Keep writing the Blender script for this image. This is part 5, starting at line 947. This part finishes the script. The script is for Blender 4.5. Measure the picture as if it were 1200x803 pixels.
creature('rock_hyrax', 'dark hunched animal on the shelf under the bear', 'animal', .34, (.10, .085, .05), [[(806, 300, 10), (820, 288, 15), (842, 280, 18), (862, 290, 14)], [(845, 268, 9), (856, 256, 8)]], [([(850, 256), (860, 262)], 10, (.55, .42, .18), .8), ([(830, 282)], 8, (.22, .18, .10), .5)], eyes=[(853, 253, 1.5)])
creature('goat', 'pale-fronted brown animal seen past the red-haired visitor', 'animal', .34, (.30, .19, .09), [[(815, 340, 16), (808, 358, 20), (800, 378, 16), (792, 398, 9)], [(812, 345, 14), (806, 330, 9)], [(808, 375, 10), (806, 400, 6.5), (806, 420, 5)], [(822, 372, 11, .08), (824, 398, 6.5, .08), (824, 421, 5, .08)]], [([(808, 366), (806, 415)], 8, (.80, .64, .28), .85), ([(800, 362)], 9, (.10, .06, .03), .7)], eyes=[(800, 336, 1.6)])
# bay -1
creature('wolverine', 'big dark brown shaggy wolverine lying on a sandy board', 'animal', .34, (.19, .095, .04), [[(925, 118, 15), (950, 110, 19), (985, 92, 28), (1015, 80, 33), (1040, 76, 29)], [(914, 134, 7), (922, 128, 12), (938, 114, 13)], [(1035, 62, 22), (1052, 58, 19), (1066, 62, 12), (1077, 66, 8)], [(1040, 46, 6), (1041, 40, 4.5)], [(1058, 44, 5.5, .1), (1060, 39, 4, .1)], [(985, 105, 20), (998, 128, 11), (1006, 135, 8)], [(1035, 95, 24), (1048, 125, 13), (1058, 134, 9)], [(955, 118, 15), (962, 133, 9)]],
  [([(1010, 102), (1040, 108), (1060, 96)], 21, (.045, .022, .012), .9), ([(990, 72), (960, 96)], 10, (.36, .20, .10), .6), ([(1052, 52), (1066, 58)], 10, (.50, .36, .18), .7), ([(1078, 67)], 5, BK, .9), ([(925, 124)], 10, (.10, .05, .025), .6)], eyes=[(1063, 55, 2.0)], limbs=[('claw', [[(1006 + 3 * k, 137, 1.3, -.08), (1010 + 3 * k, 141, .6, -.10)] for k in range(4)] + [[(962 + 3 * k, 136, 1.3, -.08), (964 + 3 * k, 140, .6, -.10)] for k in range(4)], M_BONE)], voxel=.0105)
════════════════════
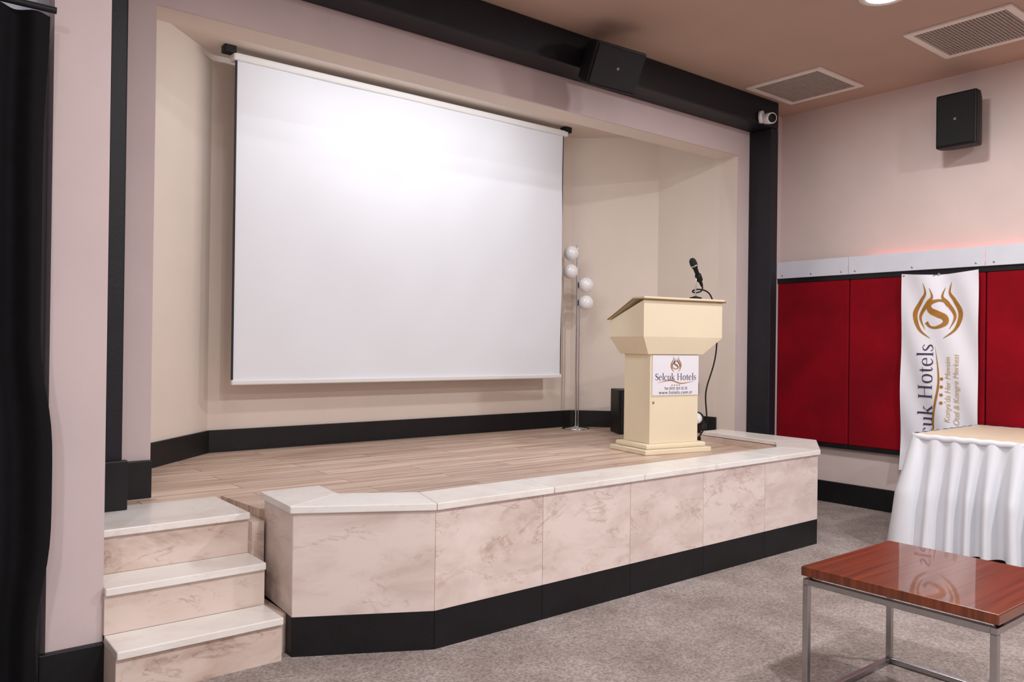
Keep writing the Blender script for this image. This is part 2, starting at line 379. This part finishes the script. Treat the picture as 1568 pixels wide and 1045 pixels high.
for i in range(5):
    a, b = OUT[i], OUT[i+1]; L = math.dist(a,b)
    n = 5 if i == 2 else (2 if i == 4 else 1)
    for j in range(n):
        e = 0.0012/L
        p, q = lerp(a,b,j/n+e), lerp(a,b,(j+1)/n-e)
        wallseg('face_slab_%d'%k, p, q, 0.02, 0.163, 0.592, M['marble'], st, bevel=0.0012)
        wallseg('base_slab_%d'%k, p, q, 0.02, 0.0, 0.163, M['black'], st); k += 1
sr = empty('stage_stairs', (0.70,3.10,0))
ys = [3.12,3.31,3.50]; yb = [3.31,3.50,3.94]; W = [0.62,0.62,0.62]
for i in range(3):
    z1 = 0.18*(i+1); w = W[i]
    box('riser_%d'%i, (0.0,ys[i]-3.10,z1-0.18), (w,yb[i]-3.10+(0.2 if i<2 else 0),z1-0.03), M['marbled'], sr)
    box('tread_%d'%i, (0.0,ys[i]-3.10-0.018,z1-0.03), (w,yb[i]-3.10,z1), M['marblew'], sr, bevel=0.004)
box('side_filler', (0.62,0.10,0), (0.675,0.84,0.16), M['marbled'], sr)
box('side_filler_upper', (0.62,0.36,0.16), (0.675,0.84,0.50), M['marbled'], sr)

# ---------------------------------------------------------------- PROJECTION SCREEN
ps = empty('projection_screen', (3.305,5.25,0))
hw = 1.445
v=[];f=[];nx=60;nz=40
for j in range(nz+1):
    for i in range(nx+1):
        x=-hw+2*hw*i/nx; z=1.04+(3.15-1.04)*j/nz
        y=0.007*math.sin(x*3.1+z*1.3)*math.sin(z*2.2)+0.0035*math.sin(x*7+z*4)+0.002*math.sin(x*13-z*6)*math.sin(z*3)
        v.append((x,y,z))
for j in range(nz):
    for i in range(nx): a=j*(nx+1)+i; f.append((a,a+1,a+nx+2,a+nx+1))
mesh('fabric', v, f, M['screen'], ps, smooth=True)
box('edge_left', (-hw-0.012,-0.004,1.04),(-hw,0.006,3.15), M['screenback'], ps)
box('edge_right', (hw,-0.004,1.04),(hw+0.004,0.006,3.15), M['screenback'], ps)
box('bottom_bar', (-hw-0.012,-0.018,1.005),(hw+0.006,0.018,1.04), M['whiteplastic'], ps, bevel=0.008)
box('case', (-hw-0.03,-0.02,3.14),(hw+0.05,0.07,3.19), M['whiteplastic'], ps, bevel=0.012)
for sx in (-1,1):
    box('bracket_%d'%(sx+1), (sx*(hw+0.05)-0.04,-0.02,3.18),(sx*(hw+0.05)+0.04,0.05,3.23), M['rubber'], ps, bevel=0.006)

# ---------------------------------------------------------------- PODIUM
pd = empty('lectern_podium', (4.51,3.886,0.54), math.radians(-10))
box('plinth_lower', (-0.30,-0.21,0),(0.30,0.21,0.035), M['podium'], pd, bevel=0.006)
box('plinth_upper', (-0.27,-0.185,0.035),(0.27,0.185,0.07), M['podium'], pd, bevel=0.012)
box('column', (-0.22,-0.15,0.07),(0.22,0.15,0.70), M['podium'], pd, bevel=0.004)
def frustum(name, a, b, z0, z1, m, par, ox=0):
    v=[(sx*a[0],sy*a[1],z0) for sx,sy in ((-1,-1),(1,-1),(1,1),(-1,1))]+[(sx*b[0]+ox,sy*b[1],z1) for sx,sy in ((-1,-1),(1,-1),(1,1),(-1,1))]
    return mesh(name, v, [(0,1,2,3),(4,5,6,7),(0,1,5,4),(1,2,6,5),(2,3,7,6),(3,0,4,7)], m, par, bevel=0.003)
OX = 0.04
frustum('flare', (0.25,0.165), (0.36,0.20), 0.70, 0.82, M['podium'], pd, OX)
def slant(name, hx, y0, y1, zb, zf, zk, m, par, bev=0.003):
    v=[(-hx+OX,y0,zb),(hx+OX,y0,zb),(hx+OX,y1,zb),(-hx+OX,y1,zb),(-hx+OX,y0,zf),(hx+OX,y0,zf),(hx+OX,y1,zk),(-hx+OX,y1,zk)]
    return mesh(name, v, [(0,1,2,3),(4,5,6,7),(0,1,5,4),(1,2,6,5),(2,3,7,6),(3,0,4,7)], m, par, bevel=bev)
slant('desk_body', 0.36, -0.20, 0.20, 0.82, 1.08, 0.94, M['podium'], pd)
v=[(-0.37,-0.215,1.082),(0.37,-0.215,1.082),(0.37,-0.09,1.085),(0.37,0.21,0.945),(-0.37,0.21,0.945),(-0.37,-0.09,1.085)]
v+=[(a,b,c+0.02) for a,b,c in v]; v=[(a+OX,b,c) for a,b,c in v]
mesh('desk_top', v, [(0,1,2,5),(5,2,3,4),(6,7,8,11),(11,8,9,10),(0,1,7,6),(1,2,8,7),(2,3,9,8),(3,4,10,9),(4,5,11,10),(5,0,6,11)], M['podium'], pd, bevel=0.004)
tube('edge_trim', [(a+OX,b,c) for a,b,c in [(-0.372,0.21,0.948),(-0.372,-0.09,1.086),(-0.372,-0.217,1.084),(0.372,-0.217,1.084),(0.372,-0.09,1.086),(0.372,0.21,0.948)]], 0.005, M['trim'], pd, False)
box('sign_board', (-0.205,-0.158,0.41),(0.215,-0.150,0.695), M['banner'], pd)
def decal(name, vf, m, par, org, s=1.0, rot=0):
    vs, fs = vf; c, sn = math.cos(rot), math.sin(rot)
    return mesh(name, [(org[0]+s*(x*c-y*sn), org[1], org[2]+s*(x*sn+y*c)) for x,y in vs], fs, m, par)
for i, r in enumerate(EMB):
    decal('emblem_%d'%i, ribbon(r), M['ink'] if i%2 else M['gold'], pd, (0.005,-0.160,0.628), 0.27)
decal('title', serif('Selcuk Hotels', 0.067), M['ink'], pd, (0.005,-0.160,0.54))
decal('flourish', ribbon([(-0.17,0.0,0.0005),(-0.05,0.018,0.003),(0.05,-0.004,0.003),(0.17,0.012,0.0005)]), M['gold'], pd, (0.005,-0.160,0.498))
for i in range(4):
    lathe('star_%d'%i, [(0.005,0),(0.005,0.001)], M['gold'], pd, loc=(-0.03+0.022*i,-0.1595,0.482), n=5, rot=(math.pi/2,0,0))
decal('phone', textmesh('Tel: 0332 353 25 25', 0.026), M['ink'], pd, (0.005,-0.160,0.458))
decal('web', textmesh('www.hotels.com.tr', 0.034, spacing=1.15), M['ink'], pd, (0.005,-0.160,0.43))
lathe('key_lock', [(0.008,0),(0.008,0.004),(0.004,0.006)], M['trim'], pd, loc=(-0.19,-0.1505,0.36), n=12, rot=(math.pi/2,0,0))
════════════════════
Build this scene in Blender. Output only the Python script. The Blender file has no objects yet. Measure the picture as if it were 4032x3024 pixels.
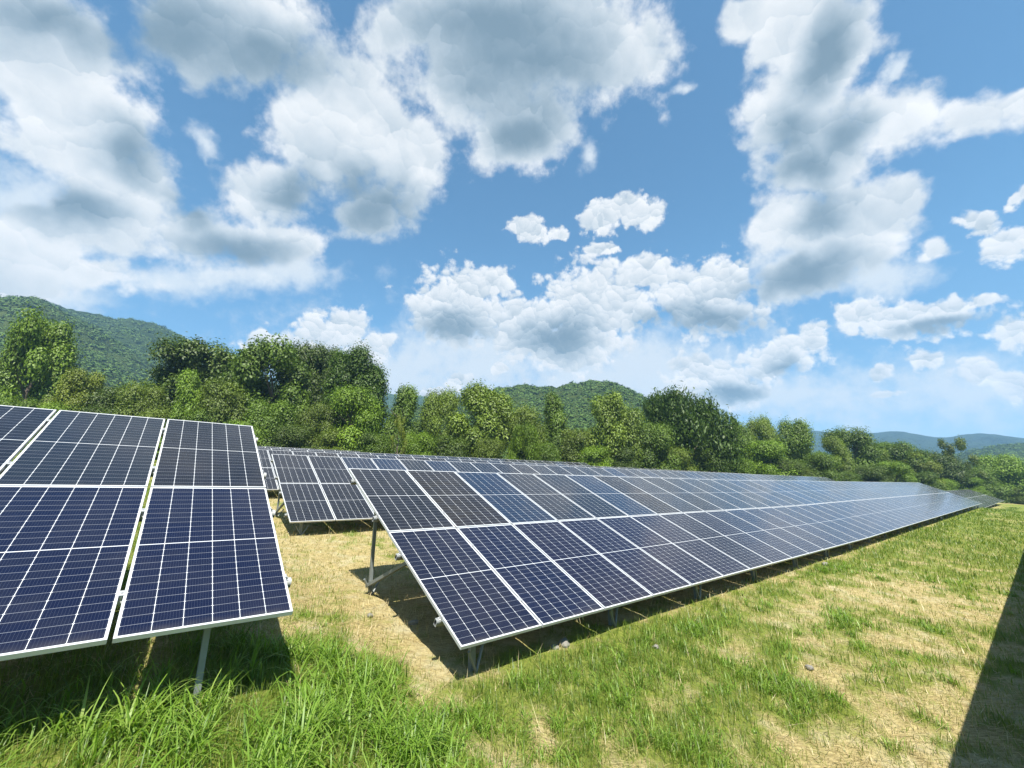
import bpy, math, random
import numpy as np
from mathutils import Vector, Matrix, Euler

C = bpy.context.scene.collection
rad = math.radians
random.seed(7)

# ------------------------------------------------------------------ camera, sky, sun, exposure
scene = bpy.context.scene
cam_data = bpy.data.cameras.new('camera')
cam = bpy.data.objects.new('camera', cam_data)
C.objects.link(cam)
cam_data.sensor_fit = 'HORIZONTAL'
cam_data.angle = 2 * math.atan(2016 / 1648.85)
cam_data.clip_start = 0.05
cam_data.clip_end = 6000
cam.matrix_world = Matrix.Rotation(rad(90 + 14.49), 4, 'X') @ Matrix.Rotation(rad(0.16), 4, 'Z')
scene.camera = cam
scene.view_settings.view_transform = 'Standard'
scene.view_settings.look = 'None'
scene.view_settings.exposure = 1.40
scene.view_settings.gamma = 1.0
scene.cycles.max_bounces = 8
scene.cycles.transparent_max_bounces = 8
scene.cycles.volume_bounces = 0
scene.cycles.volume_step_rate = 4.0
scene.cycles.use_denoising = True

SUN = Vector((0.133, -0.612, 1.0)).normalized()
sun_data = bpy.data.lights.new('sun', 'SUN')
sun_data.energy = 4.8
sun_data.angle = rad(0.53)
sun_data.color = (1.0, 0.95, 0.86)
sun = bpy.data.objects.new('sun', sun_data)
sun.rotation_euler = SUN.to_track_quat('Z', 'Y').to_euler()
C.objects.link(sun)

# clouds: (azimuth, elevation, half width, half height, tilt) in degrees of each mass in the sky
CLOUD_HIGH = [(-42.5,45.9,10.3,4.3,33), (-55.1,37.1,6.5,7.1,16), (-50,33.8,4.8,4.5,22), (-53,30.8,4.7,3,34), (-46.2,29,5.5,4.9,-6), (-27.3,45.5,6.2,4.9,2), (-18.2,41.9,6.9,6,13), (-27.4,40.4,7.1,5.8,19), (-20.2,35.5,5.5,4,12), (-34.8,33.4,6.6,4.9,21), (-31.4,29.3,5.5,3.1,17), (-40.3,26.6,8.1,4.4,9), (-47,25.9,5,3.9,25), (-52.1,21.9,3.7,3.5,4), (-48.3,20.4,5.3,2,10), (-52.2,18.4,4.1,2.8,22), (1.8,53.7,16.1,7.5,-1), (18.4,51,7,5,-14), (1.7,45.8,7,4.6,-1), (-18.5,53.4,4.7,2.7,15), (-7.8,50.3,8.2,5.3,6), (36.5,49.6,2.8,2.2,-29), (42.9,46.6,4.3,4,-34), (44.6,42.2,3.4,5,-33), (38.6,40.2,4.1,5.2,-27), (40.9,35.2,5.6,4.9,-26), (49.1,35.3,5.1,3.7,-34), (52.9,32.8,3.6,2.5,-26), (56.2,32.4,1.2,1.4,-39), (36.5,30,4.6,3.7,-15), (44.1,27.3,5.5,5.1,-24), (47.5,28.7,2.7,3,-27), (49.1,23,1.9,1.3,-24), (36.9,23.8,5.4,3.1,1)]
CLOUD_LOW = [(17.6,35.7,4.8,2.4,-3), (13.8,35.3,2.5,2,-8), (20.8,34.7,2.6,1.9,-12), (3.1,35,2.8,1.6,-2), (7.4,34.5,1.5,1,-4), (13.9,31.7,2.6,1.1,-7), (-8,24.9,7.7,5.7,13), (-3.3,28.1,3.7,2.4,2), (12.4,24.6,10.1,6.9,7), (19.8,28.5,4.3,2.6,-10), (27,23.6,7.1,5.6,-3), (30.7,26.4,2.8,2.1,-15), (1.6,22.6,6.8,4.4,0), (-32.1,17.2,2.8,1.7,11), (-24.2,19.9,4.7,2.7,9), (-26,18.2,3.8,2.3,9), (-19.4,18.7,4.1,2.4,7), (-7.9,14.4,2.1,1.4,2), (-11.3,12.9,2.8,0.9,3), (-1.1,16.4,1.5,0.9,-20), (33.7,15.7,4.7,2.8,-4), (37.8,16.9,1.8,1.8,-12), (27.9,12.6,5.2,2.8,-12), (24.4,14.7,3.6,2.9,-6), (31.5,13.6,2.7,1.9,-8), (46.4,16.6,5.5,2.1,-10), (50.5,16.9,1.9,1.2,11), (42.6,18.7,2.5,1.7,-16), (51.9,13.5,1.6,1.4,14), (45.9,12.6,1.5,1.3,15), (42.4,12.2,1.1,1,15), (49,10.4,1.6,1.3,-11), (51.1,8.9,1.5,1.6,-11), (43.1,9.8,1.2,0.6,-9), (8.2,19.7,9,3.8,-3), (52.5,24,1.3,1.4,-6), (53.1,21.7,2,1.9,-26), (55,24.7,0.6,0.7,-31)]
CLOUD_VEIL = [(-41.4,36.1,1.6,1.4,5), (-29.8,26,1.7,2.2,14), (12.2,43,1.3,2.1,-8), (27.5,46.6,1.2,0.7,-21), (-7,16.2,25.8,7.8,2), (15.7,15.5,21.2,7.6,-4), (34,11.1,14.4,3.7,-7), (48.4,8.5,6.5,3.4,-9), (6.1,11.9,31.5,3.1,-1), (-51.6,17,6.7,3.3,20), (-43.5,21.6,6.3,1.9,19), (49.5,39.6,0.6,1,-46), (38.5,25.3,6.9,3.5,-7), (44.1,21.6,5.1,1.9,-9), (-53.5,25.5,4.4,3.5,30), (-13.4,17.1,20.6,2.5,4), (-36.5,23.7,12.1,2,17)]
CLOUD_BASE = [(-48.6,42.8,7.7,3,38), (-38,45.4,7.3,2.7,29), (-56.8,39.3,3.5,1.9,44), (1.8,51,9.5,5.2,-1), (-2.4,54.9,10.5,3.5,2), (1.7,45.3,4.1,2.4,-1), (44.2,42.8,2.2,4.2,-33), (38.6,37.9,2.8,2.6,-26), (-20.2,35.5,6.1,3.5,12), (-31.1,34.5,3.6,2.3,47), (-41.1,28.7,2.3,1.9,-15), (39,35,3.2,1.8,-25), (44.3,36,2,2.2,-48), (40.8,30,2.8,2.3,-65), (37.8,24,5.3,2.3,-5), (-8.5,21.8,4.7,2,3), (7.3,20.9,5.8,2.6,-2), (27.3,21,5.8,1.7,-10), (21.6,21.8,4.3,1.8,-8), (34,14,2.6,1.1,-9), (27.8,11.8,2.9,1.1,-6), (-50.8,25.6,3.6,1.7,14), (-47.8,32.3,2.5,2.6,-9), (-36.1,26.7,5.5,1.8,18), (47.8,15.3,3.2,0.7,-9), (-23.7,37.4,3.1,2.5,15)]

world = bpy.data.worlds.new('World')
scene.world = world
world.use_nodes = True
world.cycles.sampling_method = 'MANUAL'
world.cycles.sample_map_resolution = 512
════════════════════
▶ [SET TASK]: List all lines above in which the string "Measure" appears.

▶ [EXPECTED ANSWER]:
Keep writing the Blender script for this image. This is part 5, starting at line 947. This part finishes the script. The script is for Blender 4.5. Measure the picture as if it were 1200x803 pixels.
Build this scene in Blender. Output only the Python script. The Blender file has no objects yet. Measure the picture as if it were 4032x3024 pixels.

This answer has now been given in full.